No, by and large England’s collapse here has been one authored by their established players. Alastair Cook has failed to pass 50. Joe Root has failed to pass 100 with the bat. Moeen Ali, England’s sole spinner, has failed to provide either penetration or economy with the ball. Ben Stokes failed even to get on the plane. If the collective has driven Australia’s success, it has also driven England’s lack of it.
Most tellingly of all, England’s identikit pace attack has simply looked bereft when conditions are not helping them. The blame for that cannot be laid squarely at the likes of James Anderson, Stuart Broad or Chris Woakes. They are, for better or worse, the bowlers they are.
The roots of this defeat go deeper than personnel, and when the autopsy finally takes place, it must look beyond headbutts and curfews, beyond nightclub fracas and stray schooners of beer, right into the very skeleton of English cricket.

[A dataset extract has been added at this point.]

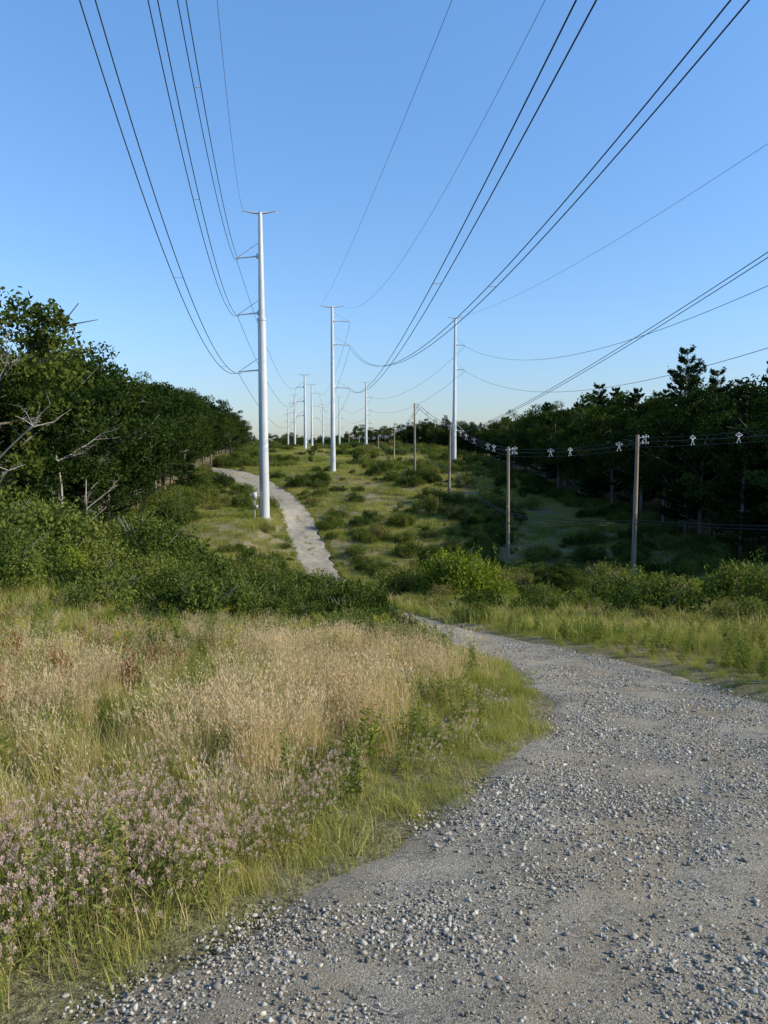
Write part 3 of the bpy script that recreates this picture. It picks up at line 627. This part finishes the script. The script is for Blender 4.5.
def span(a,b,sag,n=30):
    a=np.array(a,float);b=np.array(b,float); t=np.linspace(0,1,n)[:,None]; P=a+(b-a)*t; P[:,2]-=sag*4*(t*(1-t))[:,0]; return P
for z0,z1,z2 in ((25.2,19.8,20.8),(17.9,14.8,15.8),(10.45,9.8,10.8)):
    cable(span((-19.4,100,z0),(-31,264,z1),5.5),.03); cable(span((-31,264,z1),(-51,400,z2),4),.03)
for z0,z1,z2 in ((26.8,21.8,20.8),(21.8,16.3,15.8),(12.6,10.8,10)):
    cable(span((-7.3,163,z0),(-28.5,330,z1),5),.03); cable(span((-28.5,330,z1),(-37.5,500,z2),4),.03)
for z0,z1,z2 in ((23.9,17.8,17.8),(18.1,12.8,12.8)):
    cable(span((19.4,180,z0),(-4.6,290,z1),4),.03); cable(span((-4.6,290,z1),(-21.6,400,z2),3.5),.03)

# ------------------------------------------------------------------ wooden poles with spacer cable
wp=[(45,40,None,13.5),(23.9,70,2.1,0),(14.9,88,.8,0),(11,125,4.2,0),(6.5,155,9.2,0),(2.9,215,5.0,0),(-2,262,3.5,0),(-10,300,3.6,0),(-16,340,4,0)]
tops=[]
for (x,y,zt,hh) in wp:
    zb=float(ground_h(x,y))-.2
    if zt is None: zt=zb+hh
    H=zt-zb; mb=MB(); lean=R.normal(0,.012)
    tube(mb,[[0,0,0],[lean*H*.5,0,H*.5],[lean*H,0,H]],[.24,.2,.16],10,0,.5,True); X0=lean*H
    tube(mb,[[X0,0,H-.35],[X0+.85,0,H-.15]],[.05,.04],6,1,.5,True); tube(mb,[[X0,0,H-1.2],[X0+.8,0,H-.2]],[.035,.035],5,1,.5,True)
    tube(mb,[[X0+.8,0,H-.9],[X0+.8,0,H+.05]],[.04,.04],6,1,.5,True)
    for zc in (H-.3,H-.85):
        for xo in (.5,1.0):
            for q in range(4): tube(mb,[[X0+xo,0,zc+q*.06],[X0+xo,0,zc+.035+q*.06]],[.08,.05],8,2,.5,True)
            tube(mb,[[X0+.8,0,zc+.1],[X0+xo,0,zc+.1]],[.03,.03],5,1)
    tube(mb,[[X0-.05,-.22,H*.48],[X0+.1,-.22,H*.48+.25]],[.05,.05],5,1,.5,True)
    link(mb.mesh('wooden_utility_pole',[M_wood,M_steel,M_white]),'wooden_utility_pole',(x,y,zb)); tops.append((x+.8,y,zt-.3,zb+H*.43,x))
def spacer(mb,c,s,ang):
    d=np.array([math.cos(ang),math.sin(ang),0.]); up=np.array([0,0,1.])
    c=c+up*.05; cen=c-up*.45*s
    tube(mb,[c,cen],[.028*s]*2,5,1)
    pts=[cen+d*.36*s+up*.2*s, cen-d*.36*s+up*.2*s, cen-up*.5*s+d*.2*s, cen-up*.5*s-d*.2*s]
    for p in pts:
        tube(mb,[cen,p],[.036*s,.028*s],5,1,.5,True); tube(mb,[p-up*.06*s,p+up*.05*s],[.045*s,.04*s],6,1,.5,True)
    tube(mb,[pts[0],c,pts[1]],[.018*s]*3,5,1)
mb=MB()
for a,b in zip(tops[:-1],tops[1:]):
    ln=math.hypot(a[0]-b[0],a[1]-b[1]); P=span(a[:3],b[:3],ln*.018)
    tube(mb,P,.02,5,0)
    for dx,dz in ((-.35,-.38),(.35,-.38),(0,-.85)): tube(mb,P+np.array([dx,0,dz]),.022,5,0)
    step=6.0; L=np.r_[0,np.cumsum(np.linalg.norm(np.diff(P,axis=0),axis=1))]
    for q,d in enumerate(np.arange(3.5,ln-2,step)):
        d=d+1.6*math.sin(q*2.3); c=np.array([np.interp(d,L,P[:,k]) for k in range(3)]); spacer(mb,c,.9,.1+.5*math.sin(q*1.7))
    Q=span((a[4],a[1]-.3,a[3]),(b[4],b[1]-.3,b[3]),ln*.022)
    tube(mb,Q,.035,5,0); tube(mb,Q-np.array([0,0,.28]),.03,5,0)
link(mb.mesh('spacer_cable_line',[M_cover,M_white]),'spacer_cable_line')

# ------------------------------------------------------------------ light, sky, camera
az=math.radians(102); el=math.radians(30)
sd=Vector((math.sin(az)*math.cos(el),math.cos(az)*math.cos(el),math.sin(el)))
ld=bpy.data.lights.new('sun','SUN'); ld.energy=5.0; ld.angle=math.radians(.5); ld.color=(1,.91,.74)
lo=bpy.data.objects.new('sun',ld); scene.collection.objects.link(lo); lo.rotation_euler=sd.to_track_quat('Z','Y').to_euler(); lo.location=(60,-20,60)
w=bpy.data.worlds.new('World'); scene.world=w; w.use_nodes=True; N=w.node_tree.nodes; Lk=w.node_tree.links; N.clear()
sky=N.new('ShaderNodeTexSky'); sky.sky_type='NISHITA'; sky.sun_disc=False; sky.sun_elevation=el; sky.sun_rotation=az; sky.air_density=1.0; sky.dust_density=.4; sky.ozone_density=2.0; sky.altitude=50
tc=N.new('ShaderNodeTexCoord'); sx=N.new('ShaderNodeSeparateXYZ'); Lk.new(tc.outputs['Generated'],sx.inputs[0])
rz=ramp(N,[(0,(.38,.43,.56)),(.05,(.40,.46,.59)),(.15,(.47,.58,.71)),(.5,(.57,.80,.97))]); Lk.new(sx.outputs[2],rz.inputs[0])
cm=mixc(N,Lk,1.0,sky.outputs[0],rz.outputs[0],'MULTIPLY')
sc2=N.new('ShaderNodeVectorMath'); sc2.operation='SCALE'; sc2.inputs['Scale'].default_value=1.8; Lk.new(cm,sc2.inputs[0])
bg=N.new('ShaderNodeBackground'); bg.inputs[1].default_value=.15; out=N.new('ShaderNodeOutputWorld'); Lk.new(sc2.outputs[0],bg.inputs[0]); Lk.new(bg.outputs[0],out.inputs[0])
cd=bpy.data.cameras.new('camera'); cam=bpy.data.objects.new('camera',cd); scene.collection.objects.link(cam); scene.camera=cam
cd.sensor_fit='VERTICAL'; cd.sensor_height=36; cd.lens=26; cd.clip_start=.05; cd.clip_end=12000
cam.location=(0,0,1.6+float(base_h(0,0))); cam.rotation_euler=(math.radians(90-5.56),0,0)
scene.view_settings.view_transform='Standard'; scene.view_settings.look='None'; scene.view_settings.exposure=0
print('done')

No excuses can be pleaded, either. England’s third defeat in three games may have arrived in slightly farcical circumstances, on a cracked pitch with eccentric bounce. Torrential rain had seeped through the covers overnight, creating a number of wet patches on a length that England coach Trevor Bayliss described as “unacceptable”. Four groundstaff spent most of the morning on their knees tending to the wet patches with leaf-blowers, as if restoring a delicate Renaissance fresco, frequent rain showers despatching them to the pavilion.
The 10am start was delayed to noon, and then to 12.40pm and finally – to Root’s evident chagrin – 1pm.
Still, a captain who has won all three tosses this series can scarcely complain about fortune deserting them. And there was to be no Christmas miracle for England. The pitch fiasco was a source of mild embarrassment to the Waca, which will not host another Ashes Test after this. But ultimately, the real embarrassment would be England’s. Jonny Bairstow’s first ball of the day landed squarely in one of the wet patches and cleaned up middle stump around halfway up. England’s capitulation, it seemed, had not been averted, only deferred.
Moeen dug in for a good hour, having survived an almighty shout when he was caught at second slip from his fourth ball, only for third umpire Aleem Dar to adjudge that the ball had bounced first. Lyon trapped him on the front foot, as he has been doing all series, and when Malan gloved behind for a heroic 54, compiled over three-and-a-half painstaking hours, England’s game was up.
The fallout will be prolonged and painful. England’s defeated side have another four weeks of traipsing around this country, their white-ball players another month beyond. Christmas dinner in Melbourne will taste of nothing at all. New Year’s Eve in Sydney will leave them cold. Careers and livelihoods are at risk. Yes: the winds of change are about to blow through English cricket, and you suspect that not everyone will be left standing afterwards.